- _WRITTEN PROBLEM_: Pictures stay out of the copy; restate everything else in the material exactly.

(Rows from a 3D scene dataset)

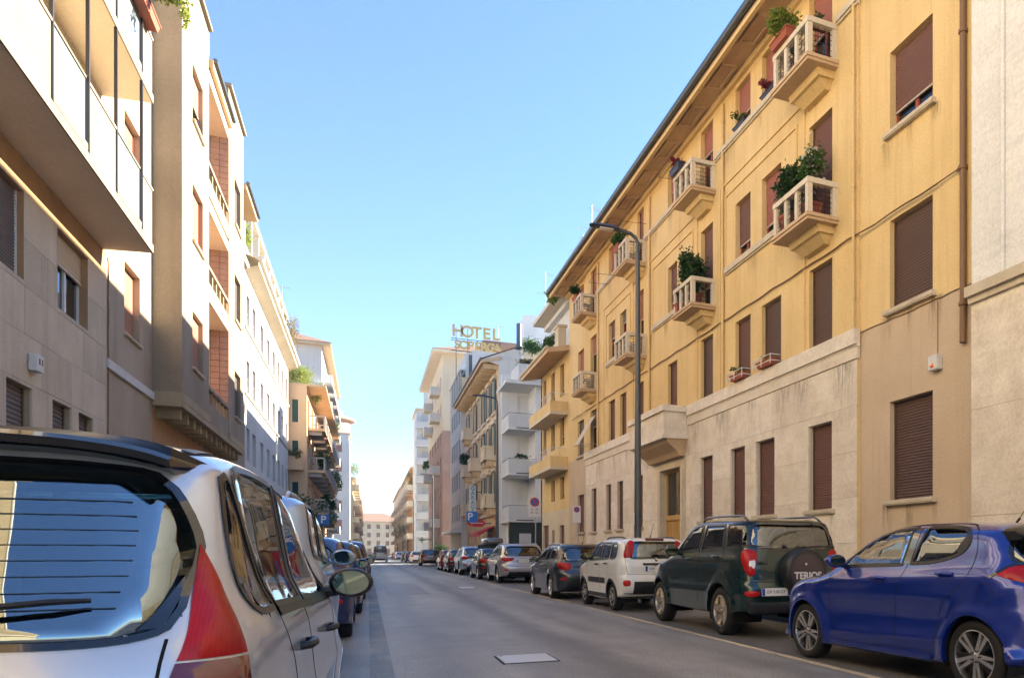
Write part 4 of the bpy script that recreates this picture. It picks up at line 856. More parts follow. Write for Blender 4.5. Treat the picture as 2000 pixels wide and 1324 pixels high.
# ------------------------------------------------------------------ ground, road, pavements
def asphalt(name, c1, c2, drip=()):
    m, nt, b = base(name); L = nt.links.new; tc = N(nt, 'ShaderNodeTexCoord')
    mp = N(nt, 'ShaderNodeMapping'); mp.inputs['Scale'].default_value = (.55, .07, 1); L(tc.outputs['Object'], mp.inputs[0])
    n1 = N(nt, 'ShaderNodeTexNoise', Scale=1.6, Detail=5, Roughness=.6); L(mp.outputs[0], n1.inputs['Vector'])
    n2 = N(nt, 'ShaderNodeTexNoise', Scale=38, Detail=5, Roughness=.85); L(tc.outputs['Object'], n2.inputs['Vector'])
    n3 = N(nt, 'ShaderNodeTexNoise', Scale=.9, Detail=6, Roughness=.7); L(tc.outputs['Object'], n3.inputs['Vector'])
    r1 = N(nt, 'ShaderNodeMapRange'); r1.inputs[1].default_value = .36; r1.inputs[2].default_value = .64; L(n1.outputs[0], r1.inputs[0])
    mx = N(nt, 'ShaderNodeMix', data_type='RGBA'); mx.inputs[6].default_value = (*c1, 1); mx.inputs[7].default_value = (*c2, 1); L(r1.outputs[0], mx.inputs[0])
    r2 = N(nt, 'ShaderNodeMapRange'); r2.inputs[1].default_value = .3; r2.inputs[2].default_value = .72; r2.inputs[3].default_value = .3; r2.inputs[4].default_value = 1.8; L(n2.outputs[0], r2.inputs[0])
    r3 = N(nt, 'ShaderNodeMapRange'); r3.inputs[1].default_value = .3; r3.inputs[2].default_value = .7; r3.inputs[3].default_value = .8; r3.inputs[4].default_value = 1.15; L(n3.outputs[0], r3.inputs[0])
    mu = N(nt, 'ShaderNodeMath', operation='MULTIPLY'); L(r2.outputs[0], mu.inputs[0]); L(r3.outputs[0], mu.inputs[1])
    sc = N(nt, 'ShaderNodeVectorMath', operation='SCALE'); L(mx.outputs[2], sc.inputs[0]); L(mu.outputs[0], sc.inputs['Scale']); out = sc.outputs[0]
    if drip:                                   # oil-dripped centre lines and tyre-polished tracks, wandering along the lane
        sx = N(nt, 'ShaderNodeSeparateXYZ'); L(tc.outputs['Object'], sx.inputs[0]); mw = N(nt, 'ShaderNodeMapping'); mw.inputs['Scale'].default_value = (.4, .16, 1); L(tc.outputs['Object'], mw.inputs[0])
        nw = N(nt, 'ShaderNodeTexNoise', Scale=1.0, Detail=6, Roughness=.75); L(mw.outputs[0], nw.inputs['Vector'])
        for x0, hw, lo in drip:
            a = N(nt, 'ShaderNodeMath', operation='MULTIPLY_ADD'); a.inputs[1].default_value = 1.1; L(nw.outputs[0], a.inputs[0]); L(sx.outputs[0], a.inputs[2])
            c = N(nt, 'ShaderNodeMath', operation='SUBTRACT'); c.inputs[1].default_value = x0 + .55; L(a.outputs[0], c.inputs[0]); d = N(nt, 'ShaderNodeMath', operation='ABSOLUTE'); L(c.outputs[0], d.inputs[0])
            e = N(nt, 'ShaderNodeMapRange'); e.interpolation_type = 'SMOOTHSTEP'; e.inputs[2].default_value = hw; e.inputs[3].default_value = lo; e.inputs[4].default_value = 1; L(d.outputs[0], e.inputs[0])
            v = N(nt, 'ShaderNodeVectorMath', operation='SCALE'); L(out, v.inputs[0]); L(e.outputs[0], v.inputs['Scale']); out = v.outputs[0]
    L(out, b.inputs['Base Color'])
    bp = N(nt, 'ShaderNodeBump', Strength=.5, Distance=.006); L(n2.outputs[0], bp.inputs['Height']); L(bp.outputs[0], b.inputs['Normal'])
    rr = N(nt, 'ShaderNodeMapRange'); rr.inputs[3].default_value = .38; rr.inputs[4].default_value = .66; L(n1.outputs[0], rr.inputs[0]); L(rr.outputs[0], b.inputs['Roughness'])
    return m
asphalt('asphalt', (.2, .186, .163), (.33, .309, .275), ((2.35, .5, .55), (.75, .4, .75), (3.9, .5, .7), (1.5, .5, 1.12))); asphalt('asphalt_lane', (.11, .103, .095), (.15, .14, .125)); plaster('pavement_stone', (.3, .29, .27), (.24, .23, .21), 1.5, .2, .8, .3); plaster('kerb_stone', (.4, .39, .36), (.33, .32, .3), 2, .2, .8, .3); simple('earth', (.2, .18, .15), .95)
def worn(name, col, keep=.5):
    m, nt, b = base(name); L = nt.links.new; tc = N(nt, 'ShaderNodeTexCoord'); n = N(nt, 'ShaderNodeTexNoise', Scale=14, Detail=8, Roughness=.75); L(tc.outputs['Object'], n.inputs['Vector'])
    n2 = N(nt, 'ShaderNodeTexNoise', Scale=.8, Detail=3); L(tc.outputs['Object'], n2.inputs['Vector']); ad = N(nt, 'ShaderNodeMath', operation='ADD'); L(n.outputs[0], ad.inputs[0]); L(n2.outputs[0], ad.inputs[1])
    r = N(nt, 'ShaderNodeMapRange'); r.inputs[1].default_value = keep * 2 - .25; r.inputs[2].default_value = keep * 2 + .25; L(ad.outputs[0], r.inputs[0])
    t = N(nt, 'ShaderNodeBsdfTransparent'); ms = N(nt, 'ShaderNodeMixShader'); b.inputs['Base Color'].default_value = (*col, 1); b.inputs['Roughness'].default_value = .7
    r.inputs[4].default_value = .7; L(r.outputs[0], ms.inputs[0]); L(t.outputs[0], ms.inputs[1]); L(b.outputs[0], ms.inputs[2]); L(ms.outputs[0], nt.nodes['Material Output'].inputs[0]); return m
worn('paint_line', (.72, .58, .36), .38); worn('paint_pale', (.34, .38, .38), .47); worn('paint_cross', (.5, .5, .48), .42); simple('steel_cover', (.6, .6, .58), .4, .3); simple('cover_frame', (.02, .02, .02), .8)
def sheet(name, x0, x1, y0, y1, z, mat, kind='structure', lab=None):
    m = MB(); m.quad((x0, y0, z), (x1, y0, z), (x1, y1, z), (x0, y1, z)); o = mk(name, m, mat); tag(o, kind=kind); return o
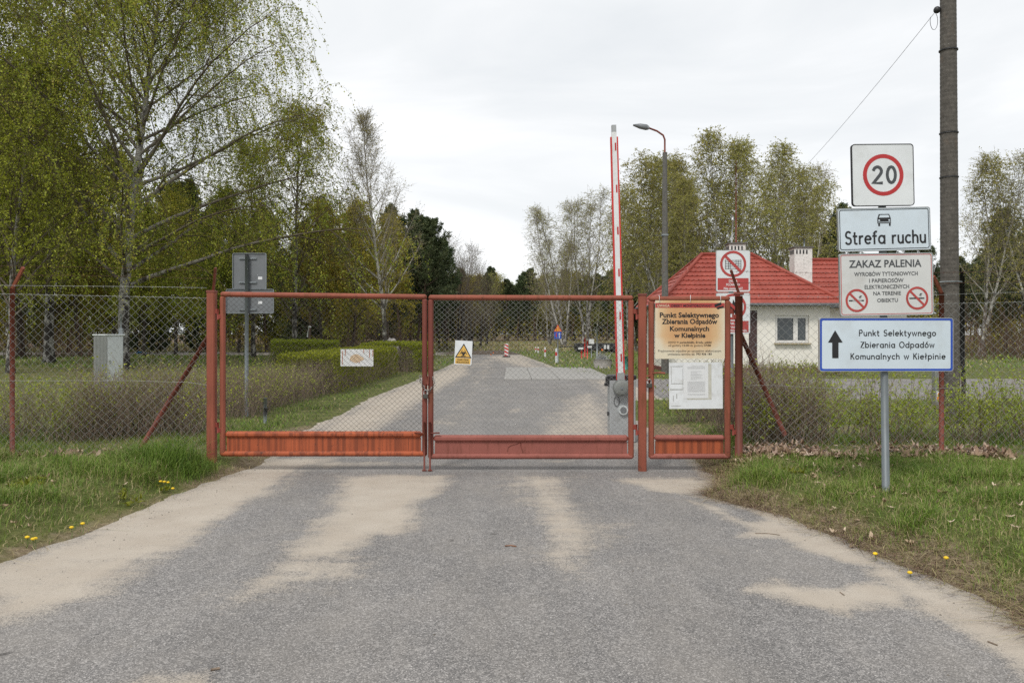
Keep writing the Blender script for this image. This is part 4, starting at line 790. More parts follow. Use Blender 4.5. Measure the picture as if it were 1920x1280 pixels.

- _TASK ANSWER_:
Write part 4 of the bpy script that recreates this picture. It picks up at line 856. More parts follow. Write for Blender 4.5. Treat the picture as 2000 pixels wide and 1324 pixels high.
# ------------------------------------------------------------------ ground, road, pavements
def asphalt(name, c1, c2, drip=()):
    m, nt, b = base(name); L = nt.links.new; tc = N(nt, 'ShaderNodeTexCoord')
    mp = N(nt, 'ShaderNodeMapping'); mp.inputs['Scale'].default_value = (.55, .07, 1); L(tc.outputs['Object'], mp.inputs[0])
    n1 = N(nt, 'ShaderNodeTexNoise', Scale=1.6, Detail=5, Roughness=.6); L(mp.outputs[0], n1.inputs['Vector'])
    n2 = N(nt, 'ShaderNodeTexNoise', Scale=38, Detail=5, Roughness=.85); L(tc.outputs['Object'], n2.inputs['Vector'])
    n3 = N(nt, 'ShaderNodeTexNoise', Scale=.9, Detail=6, Roughness=.7); L(tc.outputs['Object'], n3.inputs['Vector'])
    r1 = N(nt, 'ShaderNodeMapRange'); r1.inputs[1].default_value = .36; r1.inputs[2].default_value = .64; L(n1.outputs[0], r1.inputs[0])
    mx = N(nt, 'ShaderNodeMix', data_type='RGBA'); mx.inputs[6].default_value = (*c1, 1); mx.inputs[7].default_value = (*c2, 1); L(r1.outputs[0], mx.inputs[0])
    r2 = N(nt, 'ShaderNodeMapRange'); r2.inputs[1].default_value = .3; r2.inputs[2].default_value = .72; r2.inputs[3].default_value = .3; r2.inputs[4].default_value = 1.8; L(n2.outputs[0], r2.inputs[0])
    r3 = N(nt, 'ShaderNodeMapRange'); r3.inputs[1].default_value = .3; r3.inputs[2].default_value = .7; r3.inputs[3].default_value = .8; r3.inputs[4].default_value = 1.15; L(n3.outputs[0], r3.inputs[0])
    mu = N(nt, 'ShaderNodeMath', operation='MULTIPLY'); L(r2.outputs[0], mu.inputs[0]); L(r3.outputs[0], mu.inputs[1])
    sc = N(nt, 'ShaderNodeVectorMath', operation='SCALE'); L(mx.outputs[2], sc.inputs[0]); L(mu.outputs[0], sc.inputs['Scale']); out = sc.outputs[0]
    if drip:                                   # oil-dripped centre lines and tyre-polished tracks, wandering along the lane
        sx = N(nt, 'ShaderNodeSeparateXYZ'); L(tc.outputs['Object'], sx.inputs[0]); mw = N(nt, 'ShaderNodeMapping'); mw.inputs['Scale'].default_value = (.4, .16, 1); L(tc.outputs['Object'], mw.inputs[0])
        nw = N(nt, 'ShaderNodeTexNoise', Scale=1.0, Detail=6, Roughness=.75); L(mw.outputs[0], nw.inputs['Vector'])
        for x0, hw, lo in drip:
            a = N(nt, 'ShaderNodeMath', operation='MULTIPLY_ADD'); a.inputs[1].default_value = 1.1; L(nw.outputs[0], a.inputs[0]); L(sx.outputs[0], a.inputs[2])
            c = N(nt, 'ShaderNodeMath', operation='SUBTRACT'); c.inputs[1].default_value = x0 + .55; L(a.outputs[0], c.inputs[0]); d = N(nt, 'ShaderNodeMath', operation='ABSOLUTE'); L(c.outputs[0], d.inputs[0])
            e = N(nt, 'ShaderNodeMapRange'); e.interpolation_type = 'SMOOTHSTEP'; e.inputs[2].default_value = hw; e.inputs[3].default_value = lo; e.inputs[4].default_value = 1; L(d.outputs[0], e.inputs[0])
            v = N(nt, 'ShaderNodeVectorMath', operation='SCALE'); L(out, v.inputs[0]); L(e.outputs[0], v.inputs['Scale']); out = v.outputs[0]
    L(out, b.inputs['Base Color'])
    bp = N(nt, 'ShaderNodeBump', Strength=.5, Distance=.006); L(n2.outputs[0], bp.inputs['Height']); L(bp.outputs[0], b.inputs['Normal'])
    rr = N(nt, 'ShaderNodeMapRange'); rr.inputs[3].default_value = .38; rr.inputs[4].default_value = .66; L(n1.outputs[0], rr.inputs[0]); L(rr.outputs[0], b.inputs['Roughness'])
    return m
asphalt('asphalt', (.2, .186, .163), (.33, .309, .275), ((2.35, .5, .55), (.75, .4, .75), (3.9, .5, .7), (1.5, .5, 1.12))); asphalt('asphalt_lane', (.11, .103, .095), (.15, .14, .125)); plaster('pavement_stone', (.3, .29, .27), (.24, .23, .21), 1.5, .2, .8, .3); plaster('kerb_stone', (.4, .39, .36), (.33, .32, .3), 2, .2, .8, .3); simple('earth', (.2, .18, .15), .95)
def worn(name, col, keep=.5):
    m, nt, b = base(name); L = nt.links.new; tc = N(nt, 'ShaderNodeTexCoord'); n = N(nt, 'ShaderNodeTexNoise', Scale=14, Detail=8, Roughness=.75); L(tc.outputs['Object'], n.inputs['Vector'])
    n2 = N(nt, 'ShaderNodeTexNoise', Scale=.8, Detail=3); L(tc.outputs['Object'], n2.inputs['Vector']); ad = N(nt, 'ShaderNodeMath', operation='ADD'); L(n.outputs[0], ad.inputs[0]); L(n2.outputs[0], ad.inputs[1])
    r = N(nt, 'ShaderNodeMapRange'); r.inputs[1].default_value = keep * 2 - .25; r.inputs[2].default_value = keep * 2 + .25; L(ad.outputs[0], r.inputs[0])
    t = N(nt, 'ShaderNodeBsdfTransparent'); ms = N(nt, 'ShaderNodeMixShader'); b.inputs['Base Color'].default_value = (*col, 1); b.inputs['Roughness'].default_value = .7
    r.inputs[4].default_value = .7; L(r.outputs[0], ms.inputs[0]); L(t.outputs[0], ms.inputs[1]); L(b.outputs[0], ms.inputs[2]); L(ms.outputs[0], nt.nodes['Material Output'].inputs[0]); return m
worn('paint_line', (.72, .58, .36), .38); worn('paint_pale', (.34, .38, .38), .47); worn('paint_cross', (.5, .5, .48), .42); simple('steel_cover', (.6, .6, .58), .4, .3); simple('cover_frame', (.02, .02, .02), .8)
def sheet(name, x0, x1, y0, y1, z, mat, kind='structure', lab=None):
    m = MB(); m.quad((x0, y0, z), (x1, y0, z), (x1, y1, z), (x0, y1, z)); o = mk(name, m, mat); tag(o, kind=kind); return o
Keep writing the Blender script for this image. This is part 4, starting at line 790. More parts follow. Use Blender 4.5. Measure the picture as if it were 1920x1280 pixels.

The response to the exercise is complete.